About 6.30 a. m. the fog again drifted way, and the fleet, including six monitors and the Ironsides, was seen drifting in the direction of their present position, about 2,000 yards distant from Fort Moultrie; the batteries mentioned before again opened fire upon it and continued until it was beyond effective range, when firing ceased, the fleet moving rapidly off.

Very respectfully, your obedient servant,

WM. BUTLER,

Colonel, Commanding.

Captain EDWARD WHITE,

Assistant Adjutant-General.

HEADQUARTERS ARTILLERY,

Sullivan's Island, September 1, 1863.

SIR: I have the honor to report that on yesterday, about 12 m., a monitor moved up to within or about 1,700 or 1,800 yards of Fort Moultrie, and opened fire upon that fort; the fire was returned, and the monitor, after firing 2 or 3 shells, which burst short, returned.

Between 2 and 3 p. m. four monitors approached, perhaps 200 yards nearer, and opened fire upon Fort Moultrie with rifled and 15-inch guns. The fort mentioned, with Battery Beauregard and the batteries adjoining Fort Moultrie, engaged them for some two hours, when they withdrew. The enemy fired, I think, 40 or 50 shots without doing damage to the batteries or inflicting injury upon officers or men.

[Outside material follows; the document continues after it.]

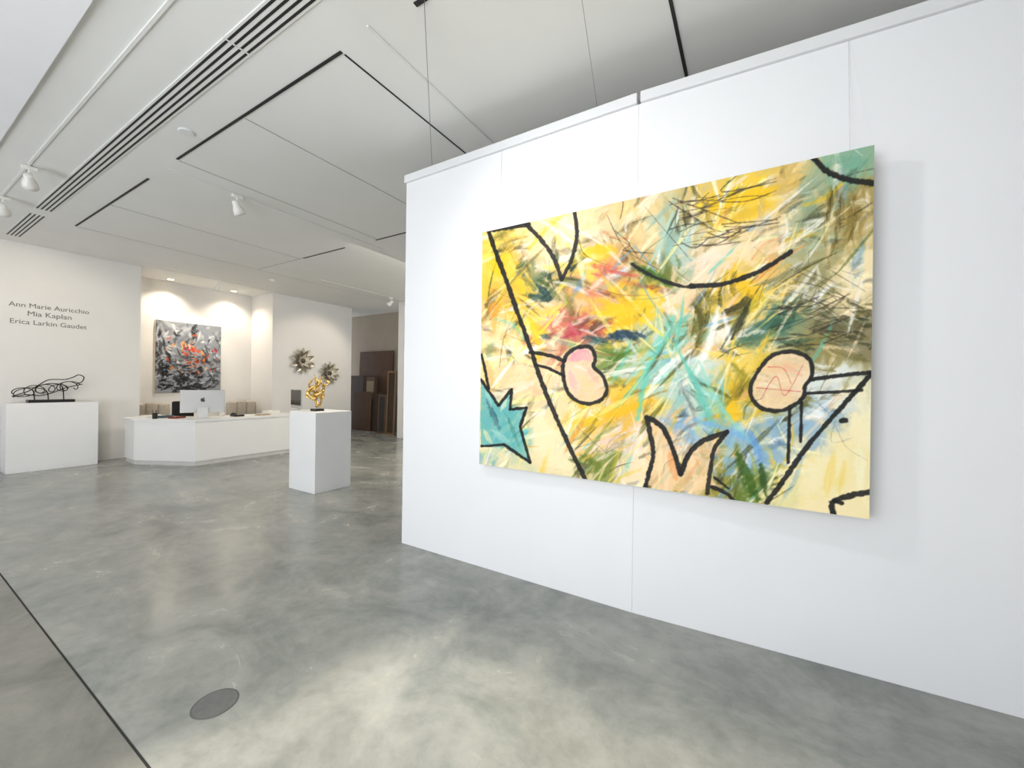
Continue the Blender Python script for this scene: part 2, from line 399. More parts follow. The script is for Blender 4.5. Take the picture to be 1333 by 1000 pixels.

I will forward a report of the amount of ammunition expended.

Very respectfully, your obedient servant,

WM. BUTLER,

Colonel, Commanding.

Captain EDWARD WHITE,

Assistant Adjutant-General.

HEADQUARTERS ARTILLERY,

Sullivan's Island, September 2, 1863.

SIR: I have the honor to report that on last night, a short time before 11 o'clock, six monitors came within range of the guns of Fort Moultrie and the batteries to the right and left, manned by Companies D and K, First South Carolina [Regular] Infantry, and opened fore at close range upon Fort Sumter. Fire was opened upon them from the batteries mentioned and Fort Moultrie, and as it was distinctly seen that many shot struck them, the fire was continued until they withdrew, just before daylight this morning, being under fire about five hours.

I think they were struck at least one hundred times, fire being generally concentrated on the nearest vessel, and in every instance when the fire was at all rapid causing it to withdraw.